## TASK INSTRUCTIONS
Give the data below again, word for word.

■ ■ ■ ■

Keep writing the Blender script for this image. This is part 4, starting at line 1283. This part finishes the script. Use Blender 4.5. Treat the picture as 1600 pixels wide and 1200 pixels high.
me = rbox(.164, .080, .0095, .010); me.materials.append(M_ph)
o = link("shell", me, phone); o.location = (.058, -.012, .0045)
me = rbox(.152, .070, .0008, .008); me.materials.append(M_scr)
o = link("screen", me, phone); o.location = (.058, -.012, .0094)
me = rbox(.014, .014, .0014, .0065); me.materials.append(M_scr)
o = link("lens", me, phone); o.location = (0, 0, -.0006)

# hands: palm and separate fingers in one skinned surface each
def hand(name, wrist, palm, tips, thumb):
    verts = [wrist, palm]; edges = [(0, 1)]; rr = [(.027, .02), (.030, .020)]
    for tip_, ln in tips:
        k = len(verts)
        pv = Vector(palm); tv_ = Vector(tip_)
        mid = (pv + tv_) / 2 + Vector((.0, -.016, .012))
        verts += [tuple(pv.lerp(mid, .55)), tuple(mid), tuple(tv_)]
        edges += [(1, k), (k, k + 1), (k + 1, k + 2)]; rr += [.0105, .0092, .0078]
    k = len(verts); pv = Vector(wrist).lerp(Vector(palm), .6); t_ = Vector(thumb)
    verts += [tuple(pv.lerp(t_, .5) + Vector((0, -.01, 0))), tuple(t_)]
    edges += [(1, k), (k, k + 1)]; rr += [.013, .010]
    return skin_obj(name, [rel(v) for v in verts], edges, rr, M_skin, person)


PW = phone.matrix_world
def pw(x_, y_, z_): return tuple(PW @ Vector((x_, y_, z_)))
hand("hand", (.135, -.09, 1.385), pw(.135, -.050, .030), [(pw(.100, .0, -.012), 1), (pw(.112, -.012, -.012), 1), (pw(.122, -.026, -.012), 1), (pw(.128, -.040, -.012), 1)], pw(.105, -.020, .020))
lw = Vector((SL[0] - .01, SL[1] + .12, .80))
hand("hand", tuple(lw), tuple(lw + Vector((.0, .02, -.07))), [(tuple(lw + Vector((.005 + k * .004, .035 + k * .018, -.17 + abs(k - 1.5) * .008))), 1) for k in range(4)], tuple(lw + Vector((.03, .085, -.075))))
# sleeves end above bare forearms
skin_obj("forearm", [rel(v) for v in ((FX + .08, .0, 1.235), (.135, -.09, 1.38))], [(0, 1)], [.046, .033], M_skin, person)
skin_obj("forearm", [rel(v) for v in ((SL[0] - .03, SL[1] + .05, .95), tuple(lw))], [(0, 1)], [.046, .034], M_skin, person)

■ ■ ■ ■

## TASK RESPONSE
Keep writing the Blender script for this image. This is part 4, starting at line 1283. This part finishes the script. Use Blender 4.5. Treat the picture as 1600 pixels wide and 1200 pixels high.
me = rbox(.164, .080, .0095, .010); me.materials.append(M_ph)
o = link("shell", me, phone); o.location = (.058, -.012, .0045)
me = rbox(.152, .070, .0008, .008); me.materials.append(M_scr)
o = link("screen", me, phone); o.location = (.058, -.012, .0094)
me = rbox(.014, .014, .0014, .0065); me.materials.append(M_scr)
o = link("lens", me, phone); o.location = (0, 0, -.0006)

# hands: palm and separate fingers in one skinned surface each
def hand(name, wrist, palm, tips, thumb):
    verts = [wrist, palm]; edges = [(0, 1)]; rr = [(.027, .02), (.030, .020)]
    for tip_, ln in tips:
        k = len(verts)
        pv = Vector(palm); tv_ = Vector(tip_)
        mid = (pv + tv_) / 2 + Vector((.0, -.016, .012))
        verts += [tuple(pv.lerp(mid, .55)), tuple(mid), tuple(tv_)]
        edges += [(1, k), (k, k + 1), (k + 1, k + 2)]; rr += [.0105, .0092, .0078]
    k = len(verts); pv = Vector(wrist).lerp(Vector(palm), .6); t_ = Vector(thumb)
    verts += [tuple(pv.lerp(t_, .5) + Vector((0, -.01, 0))), tuple(t_)]
    edges += [(1, k), (k, k + 1)]; rr += [.013, .010]
    return skin_obj(name, [rel(v) for v in verts], edges, rr, M_skin, person)


PW = phone.matrix_world
def pw(x_, y_, z_): return tuple(PW @ Vector((x_, y_, z_)))
hand("hand", (.135, -.09, 1.385), pw(.135, -.050, .030), [(pw(.100, .0, -.012), 1), (pw(.112, -.012, -.012), 1), (pw(.122, -.026, -.012), 1), (pw(.128, -.040, -.012), 1)], pw(.105, -.020, .020))
lw = Vector((SL[0] - .01, SL[1] + .12, .80))
hand("hand", tuple(lw), tuple(lw + Vector((.0, .02, -.07))), [(tuple(lw + Vector((.005 + k * .004, .035 + k * .018, -.17 + abs(k - 1.5) * .008))), 1) for k in range(4)], tuple(lw + Vector((.03, .085, -.075))))
# sleeves end above bare forearms
skin_obj("forearm", [rel(v) for v in ((FX + .08, .0, 1.235), (.135, -.09, 1.38))], [(0, 1)], [.046, .033], M_skin, person)
skin_obj("forearm", [rel(v) for v in ((SL[0] - .03, SL[1] + .05, .95), tuple(lw))], [(0, 1)], [.046, .034], M_skin, person)